There’s a lot of ground to cover.

The NCT is the longest trail in the National Trails System, stretching 4,600 miles seven states from the Vermont border of New York to the middle of North Dakota.

Rowbotham is involved in the technological aspect of the NCT.

“Essentially, it’s computer mapping,” Rowbotham said. “I have a degree in geography. Spent a lot of time looking at cool hiking trails on the computer.”

Obviously, many people want to experience the North Country Trail in person. However, there still is the desire to travel in the correct direction.

Consider Facebook.

“There’s all these great groups that are having these great conversations about the trail, and then someone will ask about a North Country Trail hike and someone will scan one of our maps and throw it up there and say, ‘Here you go,'” Rowbotham said.

The NCTA doesn’t want to discourage that.

“We’re not in the map business,” Rowbotham said. “We’re in the getting-people-to-enjoy-the-North Country Trail business.”

He acknowledged the NCT paper maps have been a staple since the early 2000s.

The NCTA, though, has been advancing in the digital world, along with the rest of society.

NCTA uses ArcGIS Online, a collaborative web GIS that allows people to use, create and share maps, scenes, apps, layers, analytics and data, according to the company website.

The AGOL platform allows the NCTA to deliver core data sets to the public with rapid updates.

A user can click on the “Launch the online map” button at northcountrytrail.org/trail/maps/ and get lots of helpful information.

The link leads to a map of the NCT. Tapping on a section of the trail line pulls up specific details of that section, like trail status, type and surface; mileage; bike and horse status; camping details; closures and closure dates; and the name of the property and who owns it or who is the managing authority, among other data.

In the upcoming months, though, the NCTA will release a series of free downloadable digital PDF maps. For the Upper Peninsula, the eastern, central and western portions will be included. The maps will be 8 inches by 11 inches and are printable, with the scale being 1 inch to half a mile, he said.

“You can stand on the trail and figure out which way you need to go,” Rowbotham said. “You can look at the landscape and read the elevation contours to see where you’re at.

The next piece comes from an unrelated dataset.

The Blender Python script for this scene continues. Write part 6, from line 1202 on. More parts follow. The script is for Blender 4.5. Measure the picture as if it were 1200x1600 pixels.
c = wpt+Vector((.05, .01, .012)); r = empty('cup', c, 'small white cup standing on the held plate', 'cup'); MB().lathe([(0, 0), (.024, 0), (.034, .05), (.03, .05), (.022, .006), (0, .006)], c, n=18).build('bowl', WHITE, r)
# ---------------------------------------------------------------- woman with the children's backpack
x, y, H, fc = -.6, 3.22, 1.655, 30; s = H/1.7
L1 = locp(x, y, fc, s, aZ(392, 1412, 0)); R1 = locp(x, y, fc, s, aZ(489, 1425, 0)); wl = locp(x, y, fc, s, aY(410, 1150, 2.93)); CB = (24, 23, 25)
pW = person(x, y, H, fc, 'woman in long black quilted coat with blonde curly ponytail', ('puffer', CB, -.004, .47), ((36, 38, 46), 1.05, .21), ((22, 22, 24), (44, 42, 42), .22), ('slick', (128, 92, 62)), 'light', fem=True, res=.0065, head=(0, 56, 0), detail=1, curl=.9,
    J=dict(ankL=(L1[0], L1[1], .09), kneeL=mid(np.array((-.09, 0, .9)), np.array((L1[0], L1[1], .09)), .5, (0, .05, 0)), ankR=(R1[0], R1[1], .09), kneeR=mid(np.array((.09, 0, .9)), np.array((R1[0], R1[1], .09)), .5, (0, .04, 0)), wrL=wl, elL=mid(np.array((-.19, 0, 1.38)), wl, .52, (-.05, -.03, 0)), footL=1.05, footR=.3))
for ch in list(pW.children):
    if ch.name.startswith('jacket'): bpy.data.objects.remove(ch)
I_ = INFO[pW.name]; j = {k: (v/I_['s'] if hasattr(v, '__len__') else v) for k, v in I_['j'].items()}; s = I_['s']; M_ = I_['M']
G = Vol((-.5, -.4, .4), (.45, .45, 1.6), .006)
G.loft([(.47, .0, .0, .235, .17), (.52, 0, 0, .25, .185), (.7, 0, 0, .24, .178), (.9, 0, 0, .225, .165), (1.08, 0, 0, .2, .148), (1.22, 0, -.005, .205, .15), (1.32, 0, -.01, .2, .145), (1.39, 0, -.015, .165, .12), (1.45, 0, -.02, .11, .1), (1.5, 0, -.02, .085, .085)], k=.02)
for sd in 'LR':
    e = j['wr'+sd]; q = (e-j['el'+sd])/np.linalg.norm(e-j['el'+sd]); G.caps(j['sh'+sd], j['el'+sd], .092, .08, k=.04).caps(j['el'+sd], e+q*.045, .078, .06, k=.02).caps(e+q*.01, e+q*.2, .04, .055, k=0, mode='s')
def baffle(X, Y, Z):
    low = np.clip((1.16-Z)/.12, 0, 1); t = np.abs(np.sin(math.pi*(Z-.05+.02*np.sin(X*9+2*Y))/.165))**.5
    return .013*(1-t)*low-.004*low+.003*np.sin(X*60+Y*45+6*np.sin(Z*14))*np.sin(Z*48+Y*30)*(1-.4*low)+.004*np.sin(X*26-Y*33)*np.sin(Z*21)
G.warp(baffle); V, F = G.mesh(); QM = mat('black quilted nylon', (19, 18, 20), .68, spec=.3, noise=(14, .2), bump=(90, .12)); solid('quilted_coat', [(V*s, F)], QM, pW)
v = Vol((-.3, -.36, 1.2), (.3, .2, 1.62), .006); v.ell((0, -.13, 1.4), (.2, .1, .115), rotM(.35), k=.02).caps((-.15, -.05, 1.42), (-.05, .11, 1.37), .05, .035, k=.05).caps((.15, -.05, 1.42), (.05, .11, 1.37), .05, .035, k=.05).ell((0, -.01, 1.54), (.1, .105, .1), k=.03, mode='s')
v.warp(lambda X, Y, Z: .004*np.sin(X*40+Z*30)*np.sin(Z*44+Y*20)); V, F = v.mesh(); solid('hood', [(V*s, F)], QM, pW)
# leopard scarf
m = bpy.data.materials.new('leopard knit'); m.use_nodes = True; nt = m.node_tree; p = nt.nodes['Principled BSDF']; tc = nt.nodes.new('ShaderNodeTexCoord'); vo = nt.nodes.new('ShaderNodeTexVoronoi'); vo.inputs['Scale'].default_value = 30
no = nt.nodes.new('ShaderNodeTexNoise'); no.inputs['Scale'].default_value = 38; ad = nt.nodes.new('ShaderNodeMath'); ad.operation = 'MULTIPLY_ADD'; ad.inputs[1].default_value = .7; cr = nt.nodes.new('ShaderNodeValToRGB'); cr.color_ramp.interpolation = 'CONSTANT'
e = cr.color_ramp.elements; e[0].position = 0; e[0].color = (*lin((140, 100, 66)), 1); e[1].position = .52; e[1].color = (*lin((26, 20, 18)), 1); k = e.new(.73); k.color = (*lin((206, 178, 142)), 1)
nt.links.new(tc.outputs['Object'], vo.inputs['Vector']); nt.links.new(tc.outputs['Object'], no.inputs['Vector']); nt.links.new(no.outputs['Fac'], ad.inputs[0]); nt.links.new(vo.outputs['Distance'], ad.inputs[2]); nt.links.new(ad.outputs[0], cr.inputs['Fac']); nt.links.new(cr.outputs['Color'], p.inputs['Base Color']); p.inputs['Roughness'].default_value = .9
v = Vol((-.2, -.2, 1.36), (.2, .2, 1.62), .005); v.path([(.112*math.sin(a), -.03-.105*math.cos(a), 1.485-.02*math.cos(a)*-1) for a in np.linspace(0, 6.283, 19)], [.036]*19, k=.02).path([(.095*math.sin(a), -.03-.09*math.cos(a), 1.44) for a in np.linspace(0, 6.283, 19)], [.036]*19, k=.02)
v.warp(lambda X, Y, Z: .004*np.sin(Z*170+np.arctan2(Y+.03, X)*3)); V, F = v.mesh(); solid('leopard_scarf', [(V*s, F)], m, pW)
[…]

Even in North Dakota it works.”

He also noted that the PDF format provides the ability to include geospatial information on a mobile device, which means a hiker can download a map from the NCTA website onto a smart phone, and the hiker’s location will be shown on that map

Another benefit is that maps can be downloaded onto phones with no cellular reception needed, he said.

That can come in handy when a hiker travels in an out-of-the-way spot — like on the rugged and sometimes remote North Country Trail.

Rowbotham said plans also include adding photographs to trail points online.

Reaction from the audience at the Tuesday presentation on NCTA technological advances was favorable.

“As long as it’s user-friendly, I don’t have a problem with it,” said chapter member Eric Rehorst.

People might not travel the entire NCT in their lifetimes regardless of the navigational aides they use, but local hikers can see plenty of sights along the way.

The section overseen by the North Country Trail Hikers Chapter begins on the east at Rock River Road in western Alger County .6 mile south of the Rock River Bridge, travels across Marquette County and ends at the Long Lake Outlet 1.1 miles west of Craig Lake State Park in eastern Baraga County, for a total distance of 120 miles.

It runs through the city of Marquette, an NCTA-designated Trail Town, and allows hikers to use a spur trail to access unique spots like Lakenenland Sculpture Park in Chocolay Township and Hogback Mountain in Marquette Township.

The North Country Trail Hikers Chapter has divided its section into 29 segments, most of which can be accessed on both ends via vehicles, albeit high clearance ones.

Possible hikes are as unique as the hikers themselves, but a few local segments are highlighted on the NCTH’s website at northcountrytrail.org.

They include:

– An relatively easy and populated segment from the Michigan Department of Transportation Welcome Center in Chocolay Township along Lake Superior to Hawley Street in the city of Marquette.

– Wetmore Landing to Little Presque Isle Point in Marquette Township, which consists of 1.6 miles of Lake Superior shoreline along the beach and on cliffs overlooking the lake.

– A segment leading from Rumely Road to Peter White Road in Alger County, with a spur to Laughing Whitefish Falls. Hikers along the spur can come across two unnamed waterfalls.

North Country Trail Hikers Chapter President Lorana Jinkerson also gave an update on the Hike 100 Challenge in which participants hike 100 miles on the NCT during this calendar year, in aggregate or all at once, and receive a special patch and certificate.

“Because the last two years of our Hike 100 have been so successful, we are doing Hike 100 again, only this year it’s Hike 50 and Hike 100,” Jinkerson said. “For people who don’t want to tackle the whole 100, they can do the 50.”

She said Hike 50 commemorates the 50th anniversary of the passage of the National Trail System.

To take a tutorial on the NCTA mapping system, visit northcountrytrail.org/tag/tutorial.

The next general membership meeting is scheduled for 7 p.m. May 1 in the Community Room of the PWPL.